By Rich Lowry
Tuesday, March 17, 2015
In contemporary America, “the conversation about race”
never ends. It fuels political debate and cable chatter, and practically every
week some new outrage — real or imagined — is fodder for the hungry maw of the
interminable conversation.
We don’t talk about class nearly as often, even though
the bifurcation of American life along class lines continues apace, with
distressing consequences for the state of the American Dream.
On the heels of conservative scholar Charles Murray’s
Coming Apart, a much-discussed study of class divisions in white America,
arrives Our Kids by the respected sociologist Robert Putnam of Bowling Alone
fame. It paints much the same picture as Murray, with an emphasis on how the
differences among high- and low-income parents affect the prospects of their
children.
Children of more affluent and better-educated parents
have substantial, and growing, advantages, beginning with the fact that they
are much more likely to grow up in stable homes.
Over and over, Putnam cites data showing college-educated
and high-school-educated parents sliding in different directions.
College-educated mothers delay childbearing about six
years later than they did 50 years ago, and thus tend to be better prepared;
high-school-educated moms have their kids slightly earlier than 50 years ago,
and a decade earlier than college-educated mothers.
Since the 1970s, nonmarital births have increased only a
little among college-educated women, while they have risen inexorably among
high-school-educated women.
Divorce has fallen among college-educated Americans since
1980, but continued to increase among the high-school-educated.
For all our obsession with race, class is asserting its predominance
in these family trends. “College-educated blacks,” Putnam writes, “are looking
more like college-educated whites, and less educated whites are looking more
like less educated blacks.”
In part because of these family differences, there is an
enormous, class-based parenting gap. “Increasingly,” according to Putnam,
“parents from different social classes are doing very different things to and
for their kids, with massively consequential results.”

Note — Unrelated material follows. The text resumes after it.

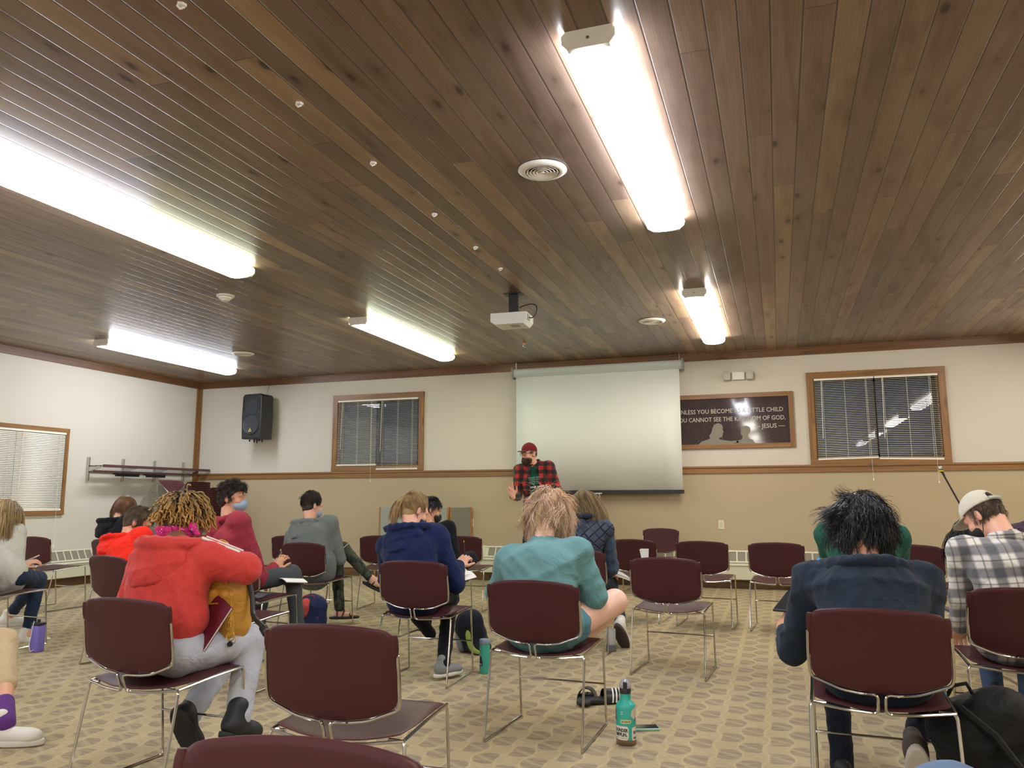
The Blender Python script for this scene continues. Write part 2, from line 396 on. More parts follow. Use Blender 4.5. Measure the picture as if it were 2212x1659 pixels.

More affluent parents tend to have the wherewithal to
engage in the intensive nurturing best-suited to giving their children the
social, emotional, and educational tools they will need to succeed later in
life.
“The ubiquitous correlation between poverty and child
development,” Putnam writes, “is, in fact, largely explained by differences in
parenting styles, including cognitive stimulation (such as frequency of
reading) and social engagement (such as involvement in extracurricular
activities).”
Again, Putnam demonstrates a growing divide. Family
dinners are an important vehicle for conversation between parents and children.
They had been declining as a practice since the 1970s, but the slide stopped
among college-educated parents in the mid-1990s and continued among
high-school-educated parents.
In the 1970s, parents of all classes were spending about
the same amount of time with their young kids. Now, college-educated parents
spend about 50 percent more time with their infant or toddler on developmental
activities like reading. Kids from poorer households make up the time spent
without their parents’ attention in front of a TV.
More affluent families have been spending more money on
child care and education for their children, while the lowest-income families
have been spending less.
The difference in educational achievement between
children from high- and low-income families has increased. “This class gap,”
Putnam writes, “has been growing within each racial group, while the gaps
between racial groups have been narrowing.” According to Putnam, a student’s
socio-economic status is now more important than test scores in predicting
whether an eighth-grader will graduate from college, a fact that should be a
fire bell in the night for anyone concerned about opportunity in America.
What accounts for all these changes, and what policies
might make a difference? Those nettlesome, weighty questions seem fit topics
for a national conversation. But forgive me, I know we’re supposed to be
talking about race. Pardon the interruption.